Why Software Delivery Is More Quantum Than You Think
In quantum mechanics, we can’t predict exactly where a particle will be. We describe a range of possible outcomes, each with a probability. The system exists in a set of possibilities until a measurement is made. Only then does a single outcome emerge.
This might seem far removed from software delivery. But the underlying idea is surprisingly relevant.
In complex systems, outcomes are not deterministic. They are probabilistic.
Traditional planning models assume the opposite. If we define scope upfront, map dependencies, and plan carefully enough, we should be able to predict what will be delivered. PI Planning, for example, operates on this assumption. Work is defined in advance, commitments are made, and a plan is constructed for the next 8–12 weeks.
In this sense, PI Planning resembles classical mechanics. If you know the initial conditions and the forces acting on a system, you can predict its future state. The system is assumed to be stable and predictable.
Like the early Bohr model of the atom, this provides a simplified view that can be useful for establishing structure and alignment. But it assumes a level of stability that rarely exists in real-world delivery systems.
Because in practice, delivery systems are not stable. Requirements evolve. dependencies shift. Work takes longer—or shorter—than expected. New information emerges continuously.
The system changes, but the plan does not.
Certainty at the start is an illusion.
What follows is predictable. As reality diverges from the plan, coordination increases. Teams re-sequence work. Dependencies are managed. Alignment must be continuously re-established. The system adapts, but only through increasing effort.
The problem is not poor planning.
The problem is applying deterministic thinking to a probabilistic system.
Quantum mechanics forced physicists to abandon deterministic models in favor of probability distributions. Modern forecasting applies the same shift to complex systems.
Instead of asking:
- What will we deliver?
We ask:
- What is the system likely to deliver?
This is not a weaker form of prediction. It is a more accurate one.
In a flow-based system, delivery performance can be observed and measured. Throughput tells us how much work is completed over time. Cycle time tells us how long work takes once started.
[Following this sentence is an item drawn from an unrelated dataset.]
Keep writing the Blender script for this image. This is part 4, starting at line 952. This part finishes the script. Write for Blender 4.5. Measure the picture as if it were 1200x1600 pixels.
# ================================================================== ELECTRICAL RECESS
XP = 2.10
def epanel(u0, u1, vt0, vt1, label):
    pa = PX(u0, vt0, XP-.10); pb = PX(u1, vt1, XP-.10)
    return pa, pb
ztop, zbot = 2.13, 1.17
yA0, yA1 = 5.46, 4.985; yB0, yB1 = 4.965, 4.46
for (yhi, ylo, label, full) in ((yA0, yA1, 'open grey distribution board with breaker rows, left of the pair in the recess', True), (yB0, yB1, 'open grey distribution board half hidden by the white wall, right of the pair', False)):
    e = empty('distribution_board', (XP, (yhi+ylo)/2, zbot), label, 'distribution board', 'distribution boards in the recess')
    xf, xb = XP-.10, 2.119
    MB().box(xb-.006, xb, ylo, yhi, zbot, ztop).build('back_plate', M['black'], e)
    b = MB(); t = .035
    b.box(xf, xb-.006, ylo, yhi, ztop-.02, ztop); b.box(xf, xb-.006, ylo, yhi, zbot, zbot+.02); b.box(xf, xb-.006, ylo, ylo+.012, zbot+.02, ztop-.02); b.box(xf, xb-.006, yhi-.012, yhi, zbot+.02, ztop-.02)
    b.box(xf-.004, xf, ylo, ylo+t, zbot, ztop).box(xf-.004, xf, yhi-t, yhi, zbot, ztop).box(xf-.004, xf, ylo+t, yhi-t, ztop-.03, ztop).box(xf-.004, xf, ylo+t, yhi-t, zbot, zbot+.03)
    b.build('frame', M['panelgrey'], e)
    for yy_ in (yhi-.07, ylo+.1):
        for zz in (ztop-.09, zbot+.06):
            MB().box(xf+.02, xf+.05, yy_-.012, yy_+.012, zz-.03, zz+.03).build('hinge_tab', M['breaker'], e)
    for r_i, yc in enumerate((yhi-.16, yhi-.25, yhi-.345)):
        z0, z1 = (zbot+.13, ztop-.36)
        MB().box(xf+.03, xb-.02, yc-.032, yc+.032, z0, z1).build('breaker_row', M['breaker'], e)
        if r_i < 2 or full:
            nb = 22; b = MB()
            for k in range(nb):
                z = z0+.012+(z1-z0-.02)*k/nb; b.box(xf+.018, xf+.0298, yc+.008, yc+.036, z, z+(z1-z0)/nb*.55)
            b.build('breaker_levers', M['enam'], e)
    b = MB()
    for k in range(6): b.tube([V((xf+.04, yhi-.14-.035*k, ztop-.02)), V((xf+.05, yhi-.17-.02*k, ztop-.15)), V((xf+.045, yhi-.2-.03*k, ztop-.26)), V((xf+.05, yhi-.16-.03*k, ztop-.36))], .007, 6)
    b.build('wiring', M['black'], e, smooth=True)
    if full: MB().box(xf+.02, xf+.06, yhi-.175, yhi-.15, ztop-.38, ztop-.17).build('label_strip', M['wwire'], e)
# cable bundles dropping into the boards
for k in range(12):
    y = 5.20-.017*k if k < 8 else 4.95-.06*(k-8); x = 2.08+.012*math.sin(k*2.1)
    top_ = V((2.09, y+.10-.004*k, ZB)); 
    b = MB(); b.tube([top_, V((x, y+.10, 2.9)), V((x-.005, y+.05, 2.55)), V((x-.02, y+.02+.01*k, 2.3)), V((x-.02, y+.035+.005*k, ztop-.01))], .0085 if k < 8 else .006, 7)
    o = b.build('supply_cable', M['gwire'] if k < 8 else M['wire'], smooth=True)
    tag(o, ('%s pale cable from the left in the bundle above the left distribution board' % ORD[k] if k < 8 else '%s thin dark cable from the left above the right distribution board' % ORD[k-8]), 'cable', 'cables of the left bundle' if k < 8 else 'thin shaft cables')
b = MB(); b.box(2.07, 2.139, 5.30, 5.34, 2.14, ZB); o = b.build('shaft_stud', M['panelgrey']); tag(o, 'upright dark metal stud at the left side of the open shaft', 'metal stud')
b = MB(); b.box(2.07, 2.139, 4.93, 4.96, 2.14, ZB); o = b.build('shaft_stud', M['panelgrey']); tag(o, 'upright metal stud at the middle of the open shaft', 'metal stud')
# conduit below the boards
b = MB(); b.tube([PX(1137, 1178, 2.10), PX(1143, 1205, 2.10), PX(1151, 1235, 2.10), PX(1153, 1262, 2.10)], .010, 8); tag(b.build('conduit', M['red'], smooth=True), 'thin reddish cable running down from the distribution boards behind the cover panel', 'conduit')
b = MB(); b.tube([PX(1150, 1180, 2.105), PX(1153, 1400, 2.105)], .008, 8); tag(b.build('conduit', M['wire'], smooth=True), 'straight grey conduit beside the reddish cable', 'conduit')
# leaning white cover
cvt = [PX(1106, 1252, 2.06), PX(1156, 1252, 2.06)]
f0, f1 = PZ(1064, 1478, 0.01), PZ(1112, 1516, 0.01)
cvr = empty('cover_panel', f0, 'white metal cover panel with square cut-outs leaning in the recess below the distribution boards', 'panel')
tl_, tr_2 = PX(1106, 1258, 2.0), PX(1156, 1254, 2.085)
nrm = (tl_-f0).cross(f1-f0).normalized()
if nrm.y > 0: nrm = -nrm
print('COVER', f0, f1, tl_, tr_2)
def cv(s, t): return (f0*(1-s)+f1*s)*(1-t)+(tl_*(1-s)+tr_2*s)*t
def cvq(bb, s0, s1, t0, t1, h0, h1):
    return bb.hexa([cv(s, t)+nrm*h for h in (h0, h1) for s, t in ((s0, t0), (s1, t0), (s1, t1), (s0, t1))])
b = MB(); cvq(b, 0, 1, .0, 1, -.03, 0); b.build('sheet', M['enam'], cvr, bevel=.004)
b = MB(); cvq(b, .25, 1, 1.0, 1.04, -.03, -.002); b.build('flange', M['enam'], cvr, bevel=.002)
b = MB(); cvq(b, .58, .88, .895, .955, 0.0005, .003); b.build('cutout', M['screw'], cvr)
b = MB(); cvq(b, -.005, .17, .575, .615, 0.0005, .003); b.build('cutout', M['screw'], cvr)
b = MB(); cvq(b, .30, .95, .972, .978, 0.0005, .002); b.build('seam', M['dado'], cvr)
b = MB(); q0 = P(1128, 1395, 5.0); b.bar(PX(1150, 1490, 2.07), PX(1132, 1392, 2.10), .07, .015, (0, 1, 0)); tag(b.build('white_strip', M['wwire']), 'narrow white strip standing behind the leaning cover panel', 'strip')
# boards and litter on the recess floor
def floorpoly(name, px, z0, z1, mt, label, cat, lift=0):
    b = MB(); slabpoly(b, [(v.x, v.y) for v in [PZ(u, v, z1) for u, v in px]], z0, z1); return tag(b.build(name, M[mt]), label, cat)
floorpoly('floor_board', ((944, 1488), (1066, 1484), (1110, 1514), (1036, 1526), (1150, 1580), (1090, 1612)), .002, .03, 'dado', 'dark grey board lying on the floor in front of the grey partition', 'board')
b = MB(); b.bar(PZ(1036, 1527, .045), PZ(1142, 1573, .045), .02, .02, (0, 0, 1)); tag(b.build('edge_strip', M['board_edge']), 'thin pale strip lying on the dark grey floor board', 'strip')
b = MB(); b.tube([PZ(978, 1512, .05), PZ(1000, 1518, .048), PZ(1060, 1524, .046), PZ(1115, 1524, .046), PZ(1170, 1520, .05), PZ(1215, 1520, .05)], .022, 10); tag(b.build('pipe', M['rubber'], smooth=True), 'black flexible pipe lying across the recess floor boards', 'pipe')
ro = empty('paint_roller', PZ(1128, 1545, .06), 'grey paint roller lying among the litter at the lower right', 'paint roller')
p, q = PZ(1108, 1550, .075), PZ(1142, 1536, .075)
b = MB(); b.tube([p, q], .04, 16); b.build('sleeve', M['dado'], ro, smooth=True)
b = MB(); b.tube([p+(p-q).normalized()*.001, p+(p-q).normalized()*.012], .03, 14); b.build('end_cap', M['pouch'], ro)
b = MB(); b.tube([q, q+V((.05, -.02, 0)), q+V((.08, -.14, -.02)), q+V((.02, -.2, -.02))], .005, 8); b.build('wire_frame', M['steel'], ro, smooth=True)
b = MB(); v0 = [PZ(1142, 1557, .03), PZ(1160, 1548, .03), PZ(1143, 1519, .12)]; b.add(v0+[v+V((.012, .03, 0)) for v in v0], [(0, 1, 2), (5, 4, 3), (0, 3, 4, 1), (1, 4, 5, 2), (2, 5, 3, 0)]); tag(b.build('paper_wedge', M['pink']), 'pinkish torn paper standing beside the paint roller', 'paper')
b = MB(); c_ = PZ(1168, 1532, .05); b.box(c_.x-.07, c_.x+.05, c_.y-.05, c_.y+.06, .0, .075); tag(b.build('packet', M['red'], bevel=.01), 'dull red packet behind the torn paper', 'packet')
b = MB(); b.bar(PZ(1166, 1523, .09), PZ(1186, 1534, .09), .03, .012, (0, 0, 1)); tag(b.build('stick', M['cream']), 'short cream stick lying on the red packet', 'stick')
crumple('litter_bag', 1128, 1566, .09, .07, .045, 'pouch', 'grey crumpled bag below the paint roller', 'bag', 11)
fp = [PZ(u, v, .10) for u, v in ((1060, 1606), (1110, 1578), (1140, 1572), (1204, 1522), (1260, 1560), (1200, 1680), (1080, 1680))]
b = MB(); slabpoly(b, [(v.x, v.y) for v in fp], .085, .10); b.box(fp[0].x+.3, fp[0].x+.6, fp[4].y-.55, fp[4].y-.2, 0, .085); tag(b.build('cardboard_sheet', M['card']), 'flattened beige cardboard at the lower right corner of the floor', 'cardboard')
Variability tells us how consistent that performance is.
Together, these form a probability distribution.
Instead of a single predicted outcome, we get a range:
- There is a 50% chance we deliver X features
- There is an 85% chance we deliver at least Y features
This reflects how the system actually behaves.
Before work is completed, multiple outcomes are possible. Features may complete early. They may take longer than expected. Some may be descoped or replaced. Only when the work is done does a single outcome emerge.
Delivery collapses possibility into reality.
This is where traditional planning creates tension. PI Planning frames delivery as a commitment. Teams agree upfront to deliver a defined scope over a fixed period, based on assumptions that are often incomplete.
As delivery progresses, new information emerges and plans change. The system adapts, but the commitment does not.
A flow-based model approaches this differently. Delivery is treated as a forecast, not a commitment. Forecasts are based on observed system performance and updated continuously as conditions change.
The conversation shifts.
From:
- Did we deliver what we committed?
To:
- What is the system likely to deliver, and how is that changing?
Commitments assume certainty. Forecasts reflect reality.
This is the real shift. We are not abandoning predictability. We are redefining it.
While classical physics predicts exact futures, quantum mechanics dictates only probable outcomes. Perhaps I’m stretching the quantum analogy a bit too far, but I think it’s fair to say that in complex systems, certainty is an illusion.